What woke me up to the amazing nature of welding was watching how the company made the rotors that are at the heart of its turbines. These are automated processes that are unique to this Swiss company, and they are impressive.

Depending on the size of the turbine, Alstom uses six to 12 castings that range in size from 3.28 ft. (1 meter) in diameter to more than 8-ft. (2.5 meters) in diameter to build its rotor bodies. The castings are thick-walled drums ranging from 3 ft. to 8 ft. in length, and with walls that are about 4 in. (100 mm) at their thinnest cross sections. (Just a quick disclaimer: all of these dimensional measurements are approximate.) The drums are made of high strength steel, and the factory produces out more than 200 turbines a year, for which it processes more than 8,000 tons of steel.
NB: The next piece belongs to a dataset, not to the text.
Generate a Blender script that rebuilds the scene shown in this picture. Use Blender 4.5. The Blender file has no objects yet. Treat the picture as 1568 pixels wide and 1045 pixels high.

The cast drums then are assembled vertically — one rotor section placed atop another — and TIG welded together to form the rotor bodies. The weld that holds each section together is about 1-in. wide; the longest rotors are more than 72 feet (22 meters) long.

After the TIG process – which is, in effect, merely a tack weld – the assembled rotor bodies are wrapped in inductive heat blankets. They are still vertical, and they're pre-heated to a target temperature.

Once the pre-heating cycle is complete, the entire rotor body is carefully lifted, turned on its side, and installed into a lathe that holds it horizontally while the segments are fully welded together by a submerged welding process.

The rotors turn slowly in the lathe as the submerged arc welding process lays down nearly 8 in. (200 mm) of metal to complete the connection of the rotor segments. The processing of one rotor takes hours to complete.

Here is what amazed me: Those initial 1-in. wide TIG welds, that hold together the six to 12 segments, keep the entire rotor assembly together, with vertical and horizontal stability. The assembled rotor body can weigh as much as 450 tons, and those welds hardly seem robust enough to carry that weight. Yet Alstom relies on them while it lifts and lays the rotor bodies down, and as it turns the rotors in a lathe.

Later on, the completed welds are checked ultrasonically for integrity, and then are machined so that turbine blades can be installed. The turbines will spend years in service, producing electrical power.

Alstom says its welding construction for rotors has its origins as far back as 1929, and provides low-stress and lower weight rotors for its turbines.

The process is a remarkable use of welding, a process that, often times, can seem to be an ordinary practice.